Study links cooked food to early humans’ growing brains
Here’s something for raw-food aficionados to chew on: Cooked food might be a big reason humans were able to grow such large brains compared to their body size, scientists say.
If modern human ancestors had eaten only raw food, they’d have to regularly feed more than nine hours a day, according to a study published online Monday in Proceedings of the National Academy of Sciences.
A pair of researchers from the Instituto Nacional de Neurociéncia Translacional in São Paulo, Brazil, decided to try and help explain why modern humans’ brains were able to grow so large compared to their body size and why other primates’ brains did not.
They looked at the relative brain-to-neuron-counts of a host of primates, from owl monkeys to baboons. For the most part, these primates followed a linear pattern – the bigger the brain, the more neurons they had.
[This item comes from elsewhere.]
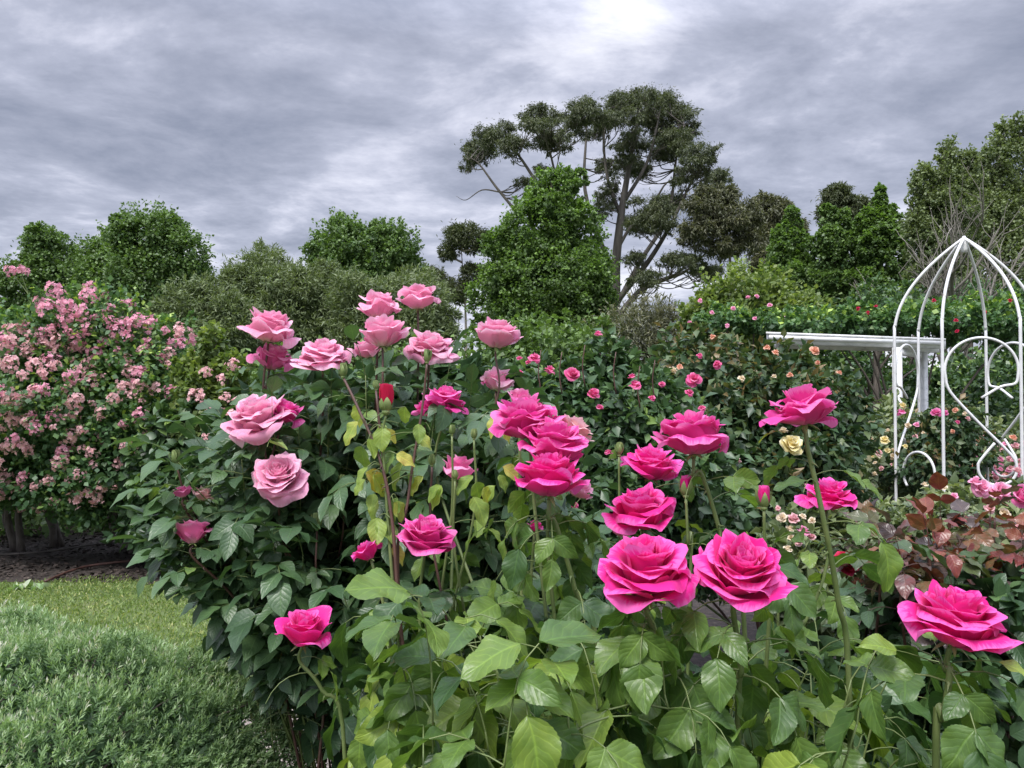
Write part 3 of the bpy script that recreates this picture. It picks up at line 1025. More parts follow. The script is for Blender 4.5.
for g in gb:
    for _ in range(6):
        f = rg.uniform(0.30, 0.52)
        gs.append((g[0] + rg.uniform(-0.85, 0.85) * g[2], g[1] + rg.uniform(-0.75, 0.80) * g[3], g[2] * f * 1.15, g[3] * f, g[4] + rg.normal(0, 0.7)))
    gs.append((g[0], g[1] - 0.1 * g[3], g[2] * 0.66, g[3] * 0.62, g[4]))
gb = [g + (g[2] * ppm(GD) * 1.1,) for g in gs]
gbase = at(606, HOR, GD)
gbase[2] = 0
gt = empty('gum_tree', gbase, 'towering gum tree with umbrella-shaped clumps of dark leaves on long bare limbs', 'gum tree', GT)
KG = dict(clumps=6, cfrac=0.40, shell=0.4, fill=0.05, stray=2.2, dome=-0.15, wisp=0.2, wlen=0.6, wup=0.1, droop=0.9, up=0.15, rnd=0.6)
crown(gt, 'crown', rg, [pxblob(*g) for g in gb], 170000, 0.125, M['leaf_gum'], T_SLIM, **KG)
lm = MB()


def limb(pts, r0, r1):
    lm.tube([at(*p) for p in pts], [r0 * 0.78, r0 * 0.5, r1 * 0.55], 8, sm=5)


J = GD
limb([(606, 400, J), (611, 340, J), (615, 300, J), (616, 262, J), (621, 216, J), (627, 178, J), (634, 140, J), (640, 110, J)], 0.40, 0.08)
limb([(606, 345, J), (609, 330, J - .3), (640, 291, J - .8), (668, 278, J - 1), (686, 271, J - 1), (709, 250, J - 1.2)], 0.24, 0.05)
limb([(614, 305, J), (630, 285, J - .5), (650, 259, J - 1), (670, 226, J - 1), (690, 185, J - 1), (705, 160, J - 1)], 0.20, 0.05)
limb([(614, 310, J), (640, 262, J + .5), (668, 215, J + 1), (676, 160, J + 1), (684, 125, J + 1)], 0.17, 0.04)
limb([(615, 275, J), (600, 240, J + .5), (585, 190, J + .7), (586, 140, J + .8), (588, 115, J + .8)], 0.17, 0.04)
limb([(612, 320, J), (585, 270, J - .5), (560, 220, J - 1), (535, 180, J - 1), (514, 150, J - 1), (494, 138, J - 1)], 0.18, 0.04)
limb([(560, 220, J - 1), (556, 180, J - 1), (549, 146, J - 1), (547, 122, J - 1)], 0.10, 0.03)
limb([(585, 270, J - .5), (530, 225, J), (500, 192, J), (480, 165, J), (471, 158, J)], 0.12, 0.03)
limb([(621, 216, J), (608, 180, J), (604, 140, J), (610, 108, J)], 0.12, 0.03)
limb([(622, 205, J), (646, 165, J), (656, 130, J), (661, 105, J)], 0.13, 0.03)
limb([(617, 250, J), (632, 225, J), (655, 200, J), (672, 180, J), (715, 182, J)], 0.11, 0.03)
limb([(500, 192, J), (482, 190, J), (466, 200, J), (456, 196, J)], 0.05, 0.01)
LP = np.vstack([c.reshape(-1, 8, 3).mean(axis=1) for c in [q[:-2] for q in lm.co]])
for g in gb:
    c = at(g[0], g[1], g[4])
    rr = g[2] * ppm(GD)
    dist = np.linalg.norm(LP - c, axis=1) + 6.0 * np.maximum(0, LP[:, 2] - c[2] + 0.8 * rr)
    s = LP[int(np.argmin(dist))]
    m1 = s * 0.5 + c * 0.5 + rg.normal(0, 0.12, 3) - (0, 0, 0.12 * np.linalg.norm(c - s))
    lm.tube([s, m1, c - (0, 0, 0.3 * rr)], [0.030, 0.014], 5, sm=5)
    for _ in range(3):
        e = c + unit(rg.normal(0, 1, 3) + (0, 0, 0.2)) * rr * 0.75
        s2 = m1 * rg.uniform(0.2, 0.9)
        s2 = m1 + (c - m1) * rg.uniform(0.0, 0.5)
        lm.tube([s2, s2 * 0.5 + e * 0.5 - (0, 0, 0.12), e], [0.016, 0.007], 4, sm=4)
lm.build('trunk', M['bark_dark'], gt)

KGB = dict(clumps=14, cfrac=0.32, shell=0.4, fill=0.12, stray=2.0, droop=0.7, up=0.2)
tree('gum_tree', 'brownish gum crown leaning out right of the towering gum', 22, 742, 33,
     [(709, 208, 26, 17, 33), (734, 222, 26, 18, 33), (700, 236, 22, 15, 33), (726, 196, 14, 9, 33), (750, 240, 16, 14, 33), (722, 250, 18, 10, 33)], 27000, 0.18, M['leaf_gum_brown'], T_SLIM, M['bark_gum'], 0.16, group=GT, crown_kw=KGB, cat='gum tree')
tree('gum_tree', 'small rounded brownish gum between the leaning gum and the conical tree', 23, 776, 38,
     [(772, 212, 18, 15, 38), (788, 228, 16, 16, 38), (764, 238, 14, 14, 38), (770, 262, 20, 20, 38)], 26000, 0.22, M['leaf_gum_brown'], T_SLIM, M['bark_gum'], 0.14, group=GT, crown_kw=KGB, cat='gum tree')
tree('gum_tree', 'dark far gum with a ragged top above the columnar trees', 24, 850, 42,
     [(836, 196, 14, 12, 42), (848, 208, 18, 14, 42), (866, 212, 14, 12, 42), (828, 214, 12, 10, 42)], 20000, 0.22, M['leaf_gum'], T_SLIM, M['bark_gum'], 0.14, group=GT, crown_kw=KGB, cat='gum tree')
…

Things get a bit tricky with the brain-to-body ratio, however -- partly because humans’ brains are so large (and have so many neurons) compared to their body size. Great apes’ brains (including gorillas and orangutans) make up something like 0.4% to 0.6% of their body mass, while humans’ brains take up a full 2% -- even though it drains some 20% of the body’s resting metabolic rate. (In non-human primates, the brain burns roughly 9% of the body’s energy.)
The brain is the third most energy-expensive organ in the body, behind only skeletal muscle and the liver, according to the study authors. Researchers suspect this might explain why gorillas don’t have large brains, too -- there’s a limit to the energy they can take in to sustain a big thinker, because there’s only so much time in the day to eat.
Previous work had shown that adding neurons to the primate brain cost about 6 kCal per billion neurons. For a gorilla to have a brain that’s 2% the size of its body mass -- as a human does -- it would have to add 122 billion neurons, corresponding to an extra 2 hours, 12 minutes of feeding -- and a gorilla already spends 80% of a 12 hour day in feeding.
Humans, however, have clearly overcome this limitation – we have large brains, and we don’t spend 9 hours a day eating. (Or at least, we don’t actually need to.)
So how could humans have broken this pattern? A theory, as posited by Harvard University primatologist Richard Wrangham, is that humans began cooking their food, releasing nutrients locked in the raw food, saving time they spent chewing the stuff.
Had Homo erectus not cooked their food, they would have had to spend more than eight hours a day feeding their 62 billion neurons, the authors calculate, and Homo sapiens would have had to spend more than nine hours a day sustaining their 76 billion to 86 billion neurons.
Lucky for today’s raw-food devotees, there are blenders to do much of the work.